Incarnation and Transformation, Christmas Eve – 2003
December 24, 2003
This sermon, appropriate for Christmas Eve or Christmas Day, focuses on Luke 2:1-20 from either of the first two lections appropriate for Christmas.
“But Mary treasured all these words and pondered them in her heart.” Luke 2:19, NRSV
The beauty of Luke’s narrative seems so appropriate for this time of year, when many of us are experiencing the warmth of the season – recalling the time-hallowed images of the Christ child laid down in a manger; the pastoral images of shepherds coming to see him; gentle animals gazing at this New Thing that God had done. And, of course, the images we see all around this time of year are of Mary and Joseph looking beatifically down at their firstborn.

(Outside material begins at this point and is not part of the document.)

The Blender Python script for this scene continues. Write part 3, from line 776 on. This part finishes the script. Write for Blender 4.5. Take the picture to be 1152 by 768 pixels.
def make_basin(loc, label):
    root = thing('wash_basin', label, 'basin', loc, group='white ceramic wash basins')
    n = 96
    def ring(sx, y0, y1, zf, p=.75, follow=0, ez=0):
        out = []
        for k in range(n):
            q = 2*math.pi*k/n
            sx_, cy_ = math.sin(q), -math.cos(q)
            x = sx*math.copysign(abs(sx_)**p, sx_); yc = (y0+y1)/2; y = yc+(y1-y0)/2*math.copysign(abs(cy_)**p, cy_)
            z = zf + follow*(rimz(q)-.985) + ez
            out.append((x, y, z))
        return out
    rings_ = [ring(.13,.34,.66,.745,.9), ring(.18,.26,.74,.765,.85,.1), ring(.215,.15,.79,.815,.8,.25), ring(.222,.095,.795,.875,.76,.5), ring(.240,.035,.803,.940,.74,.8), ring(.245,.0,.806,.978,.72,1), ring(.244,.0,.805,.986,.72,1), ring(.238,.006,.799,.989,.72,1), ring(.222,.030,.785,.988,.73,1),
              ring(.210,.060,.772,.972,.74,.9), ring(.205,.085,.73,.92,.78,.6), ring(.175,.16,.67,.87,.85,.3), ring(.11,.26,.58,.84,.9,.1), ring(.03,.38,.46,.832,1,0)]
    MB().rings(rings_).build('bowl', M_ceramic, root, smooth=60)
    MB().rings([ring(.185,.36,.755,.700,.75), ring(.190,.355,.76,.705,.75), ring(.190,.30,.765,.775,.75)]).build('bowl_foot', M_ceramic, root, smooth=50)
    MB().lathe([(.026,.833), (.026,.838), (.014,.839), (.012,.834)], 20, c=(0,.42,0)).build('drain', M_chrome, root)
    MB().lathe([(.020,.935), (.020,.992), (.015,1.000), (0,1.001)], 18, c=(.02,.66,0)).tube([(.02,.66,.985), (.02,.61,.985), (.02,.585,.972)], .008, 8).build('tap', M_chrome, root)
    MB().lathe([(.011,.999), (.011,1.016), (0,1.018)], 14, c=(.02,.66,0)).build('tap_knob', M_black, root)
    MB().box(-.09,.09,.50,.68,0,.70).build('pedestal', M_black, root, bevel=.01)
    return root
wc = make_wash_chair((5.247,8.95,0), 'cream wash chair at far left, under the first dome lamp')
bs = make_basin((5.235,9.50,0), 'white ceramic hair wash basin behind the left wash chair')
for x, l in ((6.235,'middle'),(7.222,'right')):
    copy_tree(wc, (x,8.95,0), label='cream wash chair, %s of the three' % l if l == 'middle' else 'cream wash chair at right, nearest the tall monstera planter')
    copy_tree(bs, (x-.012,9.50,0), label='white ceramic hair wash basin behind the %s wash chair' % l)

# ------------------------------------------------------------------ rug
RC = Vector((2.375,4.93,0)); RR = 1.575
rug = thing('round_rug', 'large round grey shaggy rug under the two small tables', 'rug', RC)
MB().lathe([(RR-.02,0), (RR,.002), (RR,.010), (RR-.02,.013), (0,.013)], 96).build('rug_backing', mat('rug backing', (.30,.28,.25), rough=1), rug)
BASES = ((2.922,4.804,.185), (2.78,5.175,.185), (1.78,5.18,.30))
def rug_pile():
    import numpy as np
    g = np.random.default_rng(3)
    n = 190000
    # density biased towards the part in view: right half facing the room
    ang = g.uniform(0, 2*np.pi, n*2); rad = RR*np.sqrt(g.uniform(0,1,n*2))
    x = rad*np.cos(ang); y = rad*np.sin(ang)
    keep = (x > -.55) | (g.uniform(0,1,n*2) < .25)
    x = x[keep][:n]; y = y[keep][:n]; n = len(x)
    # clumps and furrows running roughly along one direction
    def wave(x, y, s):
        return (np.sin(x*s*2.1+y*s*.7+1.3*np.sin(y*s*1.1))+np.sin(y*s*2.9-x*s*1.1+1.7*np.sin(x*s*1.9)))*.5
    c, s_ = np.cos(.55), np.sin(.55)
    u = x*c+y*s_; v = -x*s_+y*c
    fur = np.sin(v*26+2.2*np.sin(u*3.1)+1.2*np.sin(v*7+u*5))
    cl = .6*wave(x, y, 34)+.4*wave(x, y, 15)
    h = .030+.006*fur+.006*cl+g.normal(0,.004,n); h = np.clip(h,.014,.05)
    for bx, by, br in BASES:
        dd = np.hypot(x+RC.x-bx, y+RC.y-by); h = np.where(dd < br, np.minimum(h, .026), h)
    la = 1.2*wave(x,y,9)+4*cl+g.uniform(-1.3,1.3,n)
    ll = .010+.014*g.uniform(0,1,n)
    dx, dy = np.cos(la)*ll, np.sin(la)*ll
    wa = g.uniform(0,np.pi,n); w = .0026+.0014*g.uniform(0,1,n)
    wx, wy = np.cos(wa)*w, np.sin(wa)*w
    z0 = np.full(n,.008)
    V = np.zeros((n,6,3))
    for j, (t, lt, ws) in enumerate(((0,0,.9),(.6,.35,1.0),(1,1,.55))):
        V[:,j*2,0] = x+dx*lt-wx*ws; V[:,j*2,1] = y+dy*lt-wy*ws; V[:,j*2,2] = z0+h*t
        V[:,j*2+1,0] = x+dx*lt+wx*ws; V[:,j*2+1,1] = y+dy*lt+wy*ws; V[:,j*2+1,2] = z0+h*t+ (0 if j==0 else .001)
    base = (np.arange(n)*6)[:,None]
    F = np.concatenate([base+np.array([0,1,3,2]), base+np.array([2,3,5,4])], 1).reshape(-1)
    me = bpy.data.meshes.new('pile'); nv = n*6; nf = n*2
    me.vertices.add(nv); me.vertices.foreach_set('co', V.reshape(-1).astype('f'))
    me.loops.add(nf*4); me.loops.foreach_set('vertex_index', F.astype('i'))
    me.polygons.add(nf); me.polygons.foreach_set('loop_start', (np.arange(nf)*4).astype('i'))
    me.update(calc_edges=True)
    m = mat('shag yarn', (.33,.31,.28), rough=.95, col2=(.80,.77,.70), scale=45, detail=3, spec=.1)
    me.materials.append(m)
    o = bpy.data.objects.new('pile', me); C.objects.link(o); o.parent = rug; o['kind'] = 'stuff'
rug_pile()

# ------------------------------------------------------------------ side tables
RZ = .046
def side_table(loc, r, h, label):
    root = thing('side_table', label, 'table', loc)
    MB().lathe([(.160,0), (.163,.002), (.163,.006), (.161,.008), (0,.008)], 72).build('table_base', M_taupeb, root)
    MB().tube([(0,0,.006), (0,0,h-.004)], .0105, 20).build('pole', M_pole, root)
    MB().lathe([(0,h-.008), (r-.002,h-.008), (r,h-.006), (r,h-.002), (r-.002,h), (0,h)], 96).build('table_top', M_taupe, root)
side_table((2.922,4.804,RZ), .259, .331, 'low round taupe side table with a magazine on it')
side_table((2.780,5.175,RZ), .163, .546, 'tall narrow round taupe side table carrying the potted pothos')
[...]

Yet, as with all the gospel narratives, Luke’s story of the birth of Christ is not just that which first meets our eyes and ears. There is no mention, for instance, of the pain of the child birth, the life-changing event that has just occurred for Mary: the exhaustion, anxiety, and cries of labor. Or of Joseph’s worry over a myriad of issues as he registers his family, his concerns about what other people will say about this child born out of wedlock, what that might mean for the honor of his family; and, of course, the pressing questions of providing a safe place away from home for the birth to occur – their ending up in a stable amongst the dirt and smells of animals.
And then there are the shepherds. We tend to love to romanticize about them now; perhaps the author of Luke does a little bit, too. But shepherds were most certainly not at the pinnacle of greater society in the day of Jesus’ birth. They were marginal folk, eking out a living off the land. When they came to see the Christ child, moved by no less than the appearance of angels, Mary might have been a little concerned with their unkempt appearance, their earthy lives, and their relatively nomadic subsistence. They must have smelled of sheep and the toil of many days and nights.
But the angels chose them to be the first witnesses of God being born into the world. Things are not as they ought to be, when some of the least in society proclaim a mystery that is about to transform the lives of millions. . . when the lowliest among us declare a name upon which empires will rise and fall and the labors of a hundred generations will honor.
What incredible things Mary must have pondered in her heart as she rested from delivering Jesus and struggled to care for him, as new mothers do.
As she watched the world, one that had already been so radically changed for her, become even stranger and more filled with mystery. There seemed no ending to the ways that God was turning her and Joseph’s lives upside down.
And this story, one that we hear again year after year, brings good news into our midst. The peace of Christmas may seem to many of us like a respite, a brief sojourn in the midst of stressful and storm-filled lives. For others of us, Christmas is a time we reflect and remember the joys of our youth. Yet for others of us, we get together with family and friends, sometimes in joy, sometimes with a little bit of trepidation, and often with both. And we wonder anew at this strange thing planted in our midst – the birth of Jesus, at once an event buried deep in history and tradition; at once a new thing born into our hearts and relationships year after year.
This is the mystery of what we Christians have called for centuries, “incarnation.” God being born into humanity. And we are reminded by Luke’s Gospel that this birth does not happen when the house is in order, everyone has cleaned up, and the world is a tidy place. No, Jesus is born into a world every bit as complicated and difficult as ours. He is born into a community and a family that suffers from many fears and anxieties, torn by its own conflicts and confusion. He is born into a place where the first witnesses to who he is and who he is to become are not the experts or the high and mighty. They are but lowly folk residing – and barely so – at the edges of society.
The story itself opens up so many more questions than answers for us as Christians on a long pilgrimage. It shines light, as does the coming of Christ, into all the dark and strange places of our lives and communities. Christ’s coming breaks the world open in a new way, shatters all the things we once thought to be true, and ushers in new and deeper truths. Just as a newborn child changes the lives of any family and community. Just as a stranger coming into our midst causes us to stop and consider ourselves and everything else anew.
And the peace of Christmas comes, too, along with the angels. It comes into the center of our busy and messy lives. And, as the gospel reminds us, it comes not only to bring respite, but transformation. We are called to behold the mystery of a God born into our humanity in the most unexpected ways. And like Mary, we are called to be transformed, as we treasure all these words and ponder them in our hearts.